El experto alerta de las consecuencias del modelo para los ecosistemas –como cuenta, en un siglo se van a producir las mismas transformaciones en ellos que las que se han dado lugar durante 10.000 años– y para la biodiversidad. «Estamos generando la sexta extinción global de especies y deteriorando los hábitats. Un gran problema que se agudiza si tenemos en cuenta que no conocemos las capacidades regenerativas de los mismos una vez llegado al punto de no retorno: como sigamos manteniendo una economía basada en el crecimiento no saldremos de la crisis climática», concluye.
Al igual que la comunicación y el marketing contribuyen a crear necesidades y a acelerar la rueda del consumo, las narrativas también pueden ayudar a redefinir conceptos como el del crecimiento y el bienestar.
«El decrecimiento tiene mala fama porque la población piensa que desacelerar significa volver a las cavernas.
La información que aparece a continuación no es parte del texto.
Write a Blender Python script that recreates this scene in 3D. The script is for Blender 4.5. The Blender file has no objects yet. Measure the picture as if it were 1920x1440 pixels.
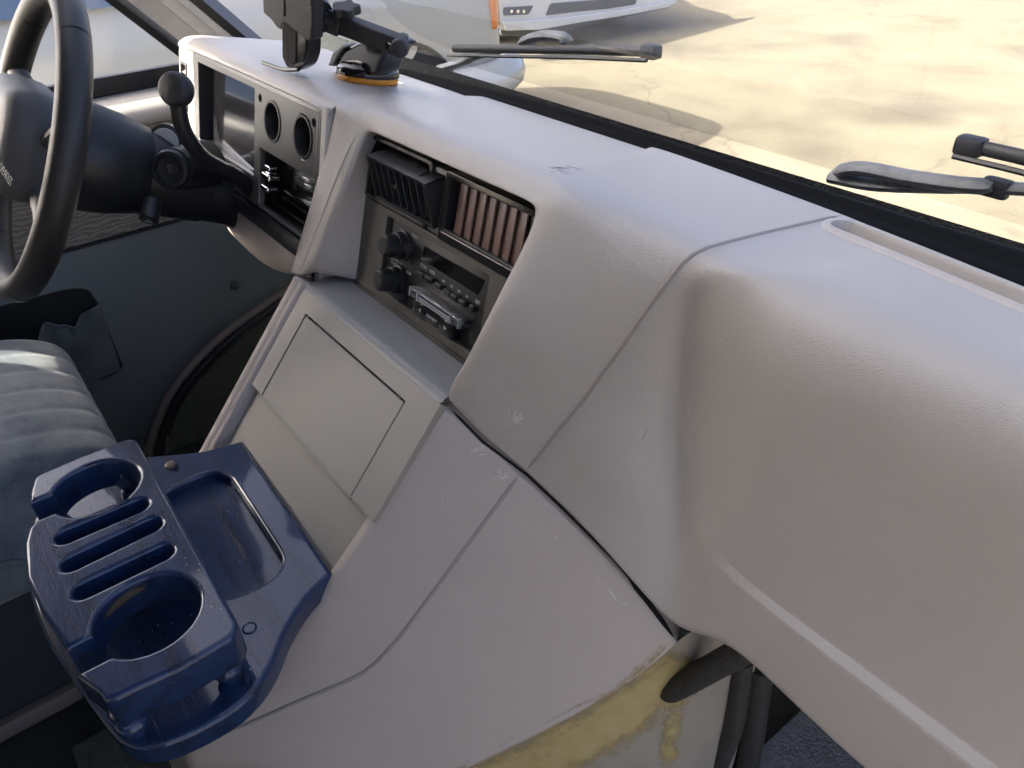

Para nada es así: el ser humano y la tecnología seguirán desarrollándose, pero es una barbaridad que el 1% de la población global acumule casi dos terceras partes de la riqueza que se genera», opina Yago Álvarez, que divulga desde @EconomistaCabreado y dirige el departamento de economía de El Salto.
«La comunicación tiene que mostrar las desigualdades del sistema y combatir los discursos demagógicos. Actualmente hay una batalla discursiva sobre el recorte de libertades y la legislación ecológica que los defensores de ideologías reaccionarias o de extrema derecha promulgan para negar la crisis climática y defender los privilegios de los más ricos», explica el periodista. Para él, desde los medios se debe ejercer una labor pedagógica de la desigualdad, de las brechas sociales y de la destrucción del planeta, sus causas y sus consecuencias sin infantilizar a la sociedad. «Primero hablemos de la redistribución de la riqueza; más tarde, veremos cuánto hay que decrecer», concluye.